Cada batizado —e de modo particular os pastores— está chamado a ser construtor do mundo de Deus, não juiz, dando testemunho da Verdade sobre a vida e a família, embora isso tenha um custo pessoal. Para o bispo, essas mesmas crises são um sinal de que o cristão não pode delegar sua missão nem se refugiar na passividade.
Cansaço pastoral e falsa inovação
No âmbito eclesial, D’Ercole identifica dois “vírus” especialmente danosos: o cansaço pastoral e uma inovação desconectada da vida espiritual, reduzida a fórmulas abstratas e projetos sem alma. Sem entrar em juízos pessoais, reconhece as enormes dificuldades que enfrentam hoje os bispos, mas insiste em que o verdadeiro renovador da Igreja é Deus, não os planos pastorais.
«Existe um cansaço pastoral real e uma inovação desconectada da vida espiritual, feita de fórmulas abstratas que não chegam ao coração das pessoas.»
A chave, afirma, é a oração. Só a partir de uma vida espiritual profunda é possível ler a realidade com os olhos de Deus, superar a fadiga interior e recuperar um olhar de esperança, mesmo em meio a problemas reais e persistentes.
Cristo no centro e esperança para a Igreja
Perguntado pelo pontificado de Leão XIV, D’Ercole destaca três traços fundamentais: a recuperação da centralidade de Cristo, a ausência de protagonismo pessoal e a serenidade com a qual o Papa exerce sua missão. A seu juízo, este estilo ajuda a Igreja a voltar ao essencial e a não se deixar arrastar por ideologias ou pelo ativismo vazio.

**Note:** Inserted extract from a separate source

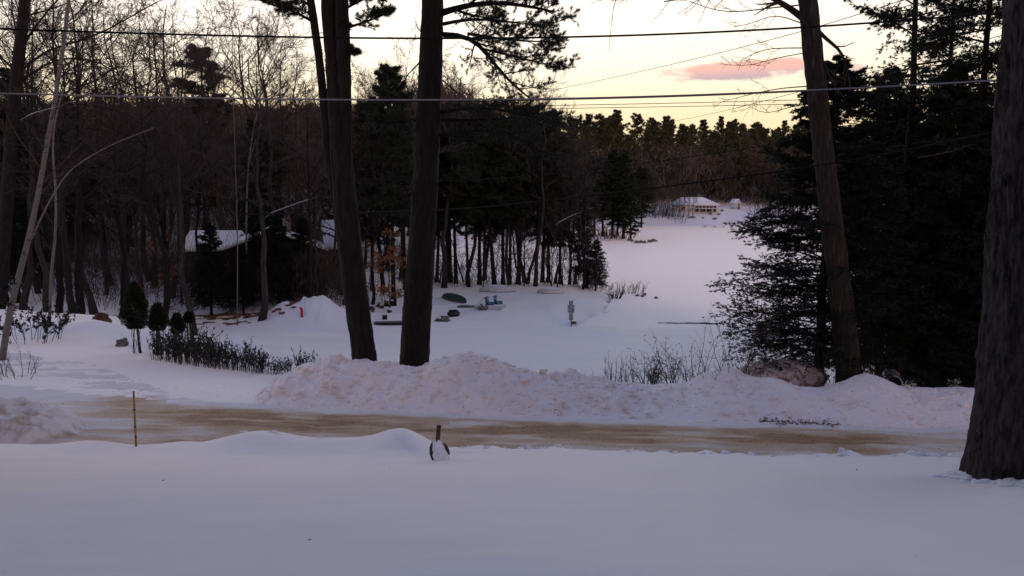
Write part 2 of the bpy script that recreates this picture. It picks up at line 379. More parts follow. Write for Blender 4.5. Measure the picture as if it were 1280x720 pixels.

O bispo conclui apontando que sua busca pessoal pela verdade o conduziu de novo ao coração da fé: a Eucaristia. No silêncio da Hóstia consagrada, afirma, encontra-se o segredo da verdadeira vitória e da felicidade humana. Diante de uma Eucaristia às vezes banalizada, vê surgir um movimento silencioso de adoração e reverência que antecipa uma renovação autêntica.
Para Mons. Giovanni D’Ercole, a resposta última à crise contemporânea não é uma estratégia nem uma reforma estrutural, mas um retorno sincero a Cristo presente na Eucaristia, fonte de uma humanidade nova que já está sendo reconstruída de dentro.
«Buscando a Verdade me encontrei com a Eucaristia, e compreendi que no silêncio de uma Hóstia imaculada está o segredo da vitória.»